The movie is about unpicking the memories and emotions around a dead young man called Kai (Andrew Leung) who lived in  London with his long-time partner Richard (Ben Whishaw) but hadn't come out to his possessive mother Jun (Pei-Pei Cheng).  We begin the movie after his death but in a series of elegantly languidly interlaced flashbacks we get to know and sympathize with Kai over his genuine love for his mother but the way in which he feels trapped by his dependence on her.

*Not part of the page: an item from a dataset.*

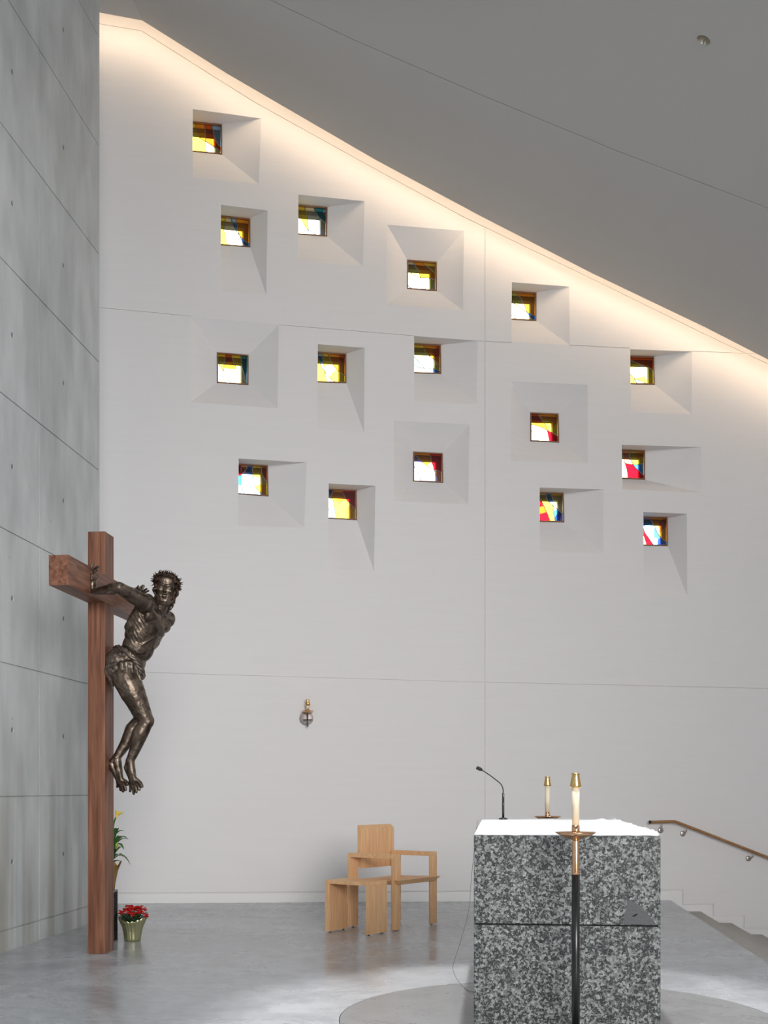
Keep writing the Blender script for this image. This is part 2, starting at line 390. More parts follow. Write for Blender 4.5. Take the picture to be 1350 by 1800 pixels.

Meanwhile, in the present, as his boyfriend struggles to grieve for Kai, we see him start to visit her in a nursing home, despite her evident dislike for the rival for her son's attentions, and the ambiguity surrounding how much she really knows about the nature of their relationship.  Much of the humour of the film comes from the incipient relationship between Jun and another resident at the home, Alan (Peter Bowles). Initially, Richard introduces them to a translator (Naomie Christie) to aid their romance, but soon as Naomie becomes more involved in their lives, it's Richard and Jun that she mediates and translates for. 

I want to emphasize just what a beautifully elegant and softly woven film this is.  How authentic and conflicted the relationships feel, and just how good the performances are, so that even in the midst of selfish arguments you can sympathize with each participants.  I left the cinema having laughed out loud but also having quietly cried - feeling that I really knew these people and desperately cared about what was going to happened to them.  I can't tell you how infrequent an experience that is at the cinema and how much these unique voices must be supported.  Moreover, why isn't Ben Whishaw more famous? 

I suppose the final question is, with the movie featuring a gay couple, and centering on the issue of coming out, whether this is exclusively a gay interest film.  I would argue that it deserves a far wider audience that that.  The issue of how we as vital children relate to our ageing parents is universally relatable as is the idea of what we choose to say and with-hold in our relationships.  This is a wise film indeed. 

LILTING played Sundance, where Urszula Ponticus won the cinematography award for World cinema - Dramatic,  and BFI Flare 2014.  It will be released in the UK and Ireland on June 20th.